California corporations must have diverse boards of directors by the end of 2021, under legislation signed Wednesday by Gov. Gavin Newsom.
The new law requires publicly held corporations headquartered in California to have at least one director from an underrepresented community before 2022. Boards with more than four members must have two diverse directors and those with more than nine directors must have at least three diverse members by 2022.
The law comes two years after California enacted a law requiring public corporations headquartered in California and traded on the New York Stock Exchange or Nasdaq to have at least one female board director. Both laws make California the first state in the nation with those requirements for corporate boards.
Assemblymember Chris Holden of Pasadena, a co-sponsor of the diverse boards bill, said in a statement that "while corporations were already leading the way to combat implicit bias, now all of California's corporate boards will better reflect the diversity of our state. This is a win-win as ethnically diverse boards have shown to outperform those that lack diversity," Mr.
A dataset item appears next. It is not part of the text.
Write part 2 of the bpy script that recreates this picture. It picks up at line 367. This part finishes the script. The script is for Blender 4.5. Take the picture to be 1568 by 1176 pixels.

Holden said.
The legislation, AB979, defines a diverse director as someone who self-identifies as Black, African American, Hispanic, Latino, Asian, Pacific Islander, Native American, Native Hawaiian, Alaska Native, gay, lesbian, bisexual or transgender.
The text of the corporate diversity bill cited statistics from the Latino Corporate Directors Association that 233 of 662 publicly traded companies headquartered in California had all-white boards, while 16% had an African American member and 10% had a Latino director.
Two years ago, then-Gov. Edmund G. "Jerry" Brown Jr. signed the bill requiring public corporations headquartered in California and traded on the NYSE or Nasdaq to have at least one female board director by Dec. 31, 2019. By the end of 2021, corporations with six or more directors must have three female directors, those with a five-member board must have two female directors and those with four or fewer directors must have one female director.
An analysis of the gender diversity mandate's impact to date by Annalisa Barrett, senior advisor for the KPMG Board Leadership Center, found it led to many female directors joining boards of companies headquartered in California. By the first deadline of Dec. 31, 2019, only 4% of California-headquartered companies had all-male boards, compared with 29% as of June 30, 2018.
The KPMG study also found that 94% of female directors joined as outside directors, and 69% would not be considered overboarded because they serve on only one board.
"Overall, the women added to previously all-male California boards during 2019 bring a wealth of education and experience to their boards," the KPMG analysis said.